In a letter to the editor of First Things, my brother Benedict objects to Pierre Manent’s claim that while Western Christianity was born in an imperial form, it “found its form in the nation, or in the plurality of nations once called ‘Christendom,’ then ‘Europe:’”
To me, the nation-state does not mean heroic unity in the face of foreign invasion, but World War I: the destruction of the supranational Danube Empire and the creation by violence and forced emigration of homogenous nation-states. […] For Dante, it was precisely the inability of Christendom to unify under a single emperor, Ottoman-style, that was its downfall. Nothing illustrates the failure of the loose federal Christendom model better than its inability to unite against the external threat of the sultan’s armies. French national interest, Venetian national interest, Hungarian national interest prohibited a united effort, and the result was the Ottoman conquest of the entire Balkan peninsula and untold suffering for its Christian inhabitants.

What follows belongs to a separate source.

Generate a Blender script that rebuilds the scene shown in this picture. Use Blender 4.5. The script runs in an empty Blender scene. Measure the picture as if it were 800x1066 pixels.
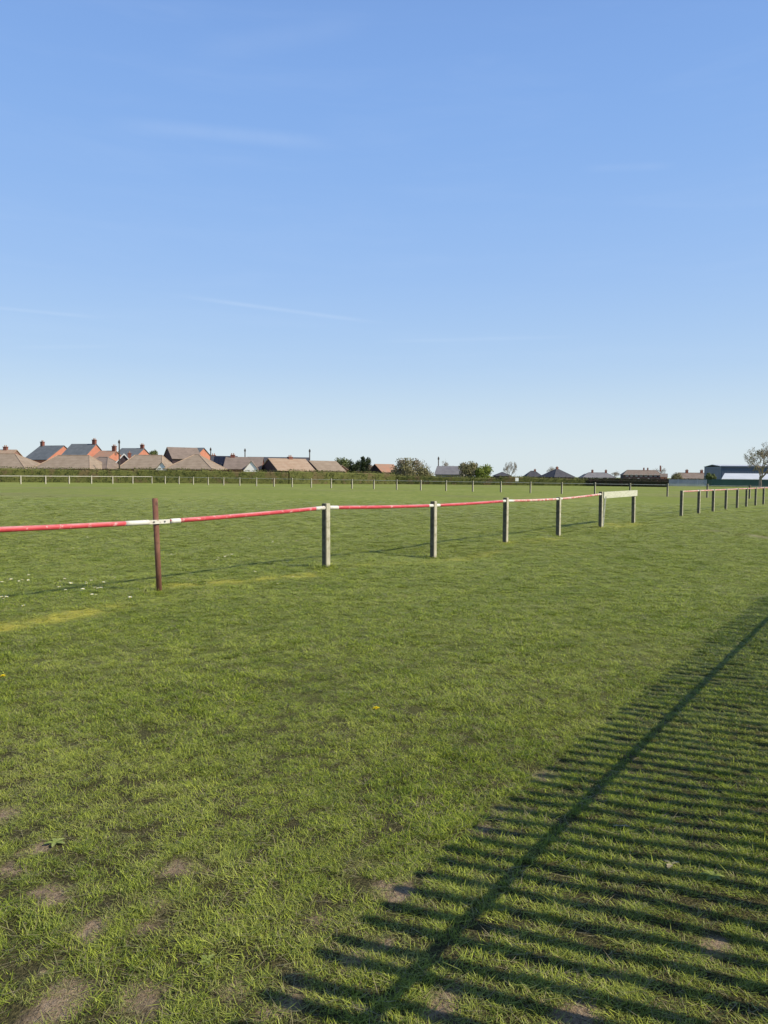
import bpy, bmesh, math, random
from mathutils import Vector, Matrix, noise
R = math.radians
rnd = random.Random(7)
S = bpy.context.scene
COL = S.collection

# ------------------------------------------------------------------ camera
F = 770.0
CAMH = 1.57
cam_d = bpy.data.cameras.new('camera'); cam = bpy.data.objects.new('camera', cam_d); COL.objects.link(cam)
cam.location = (0, 0, CAMH)
ROT = Matrix.Rotation(R(90 - 2.86), 3, 'X') @ Matrix.Rotation(R(0.573), 3, 'Z')
cam.rotation_euler = ROT.to_euler()
cam_d.sensor_fit = 'VERTICAL'; cam_d.sensor_height = 36; cam_d.lens = 36 * F / 1066
cam_d.clip_end = 8000; cam_d.clip_start = 0.05
S.camera = cam

def ray(px, py):
    return ROT @ Vector(((px - 400) / F, (533 - py) / F, -1))
def gp(px, py, Y):                       # survey: the point seen at a pixel, at depth Y
    d = ray(px, py); t = Y / d.y
    return Vector((d.x * t, Y, CAMH + d.z * t))
def gg(px, py, z=0.0):                   # survey: the ground point seen at a pixel
    d = ray(px, py); t = (z - CAMH) / d.z
    return Vector((d.x * t, d.y * t, z))

# ------------------------------------------------------------------ helpers
def tag(o, label=None, cat=None, group=None, kind=None):
    if label: o['label'] = label
    if cat: o['category'] = cat
    if group: o['group'] = group
    if kind: o['kind'] = kind
    return o
def empty(name, loc, rz=0, **k):
    o = bpy.data.objects.new(name, None); COL.objects.link(o)
    o.location = loc; o.rotation_euler = (0, 0, rz); o.empty_display_size = .2
    return tag(o, **k)
def link(name, me, mat, parent=None, smooth=False):
    o = bpy.data.objects.new(name, me); COL.objects.link(o)
    if mat:
        for m in (mat if isinstance(mat, (list, tuple)) else [mat]): me.materials.append(m)
    if smooth:
        for p in me.polygons: p.use_smooth = True
    if parent: o.parent = parent
    return o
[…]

As the example of Dante shows, Medieval Christendom all the way to the end was inspired by the imperial ideal of a universal temporal order. Virgil can be said to be the “father of Europe,” partly because of his imperial ideal was subsidiarist ideal that left room for local piety. And the Roman Church— from Pope Gelasius’s Famuli vestrae pietatis to Pope Francis’s Laudato Si’— has never given up the ideal of a universal temporal power, corresponding in some way to her universal spiritual power.
The ideal was, however, never fully realized, and was made almost impossible by the forces that brought the Middle Ages to an end. Arguably the estrangement of Byzantium and Rome had already made the ideal of empire unattainable, but it was the Reformation that made even a semi-empire in the West practically impossible. And sadly “French national interest” had an important role in making the Reformation possible, preventing it from being reversed, and preventing the emergence of a post-Reformation empire in the parts of Europe that remained Catholic.
However much the medieval popes and emperors quarreled, they always shared a basically imperial idea of Christendom. The quarrel between Philip the Fair and Boniface VIII on the other hand was quite a different thing: it was (among other things) a quarrel between an imperial and a national ideal of human of common life. This was the beginning of the end of the Medieval Christendom. There followed the Avignon exile of the papacy, and then the conflicts between France and the Habsburgs. If France had supported the emperor in the 30 Years War, it is likely that the Reformation could have been reversed. Even afterwards, “French National Interest” continued to make a semi-empire in Catholic Europe impossible. Charles VI losing the War of Spanish Succession to the French was almost as great a blow to the Holy Roman Empire as Francis II formally dissolving it under the pressure of Napoleonic French aggression, less than a century later. Fittingly, it was Charles VI, who left one of the most beautiful symbolic monuments of the empire: the Karlskirche. I celebrate Mass in the Karlskirche from time to time for Una Voce Austria, and it always makes me reflect on the nature of Christendom.

The Karlskirche
As Friedrich Polleroß has pointed out, the Karlskirche is meant to remind us of the Solomonic Temple, the temples of pagan Rome, Hagia Sophia, and St. Peter’s in the Vatican. The classical portico stands for the heritage of imperial Rome, the two great pillars stand both for the for the pillars of Hercules and for Jachin and Boas. The pillars of Hercules show that the empire is to stretch to the ends of the earth. But Jachin and Boas show that the emperor is the new Solomon; above the classical portico is a dome reminiscent of the cupola of St. Peter’s— the Holy Roman Empire exists for the exaltation of the Holy Roman Church.
Pierre Manent is of course right that the EU is antithetical to the true spirit of Christendom, but it is ironic that he praises French nationalism as conformable with that spirit. Oddly enough, the EU was largely put together by Frenchmen. It is even said that Alexandre Kojève was an influence, after his dream of a Latin (i.e. French) Empire failed to materialize.
Postscript: lest I be accused of Francophobia: France is awesome.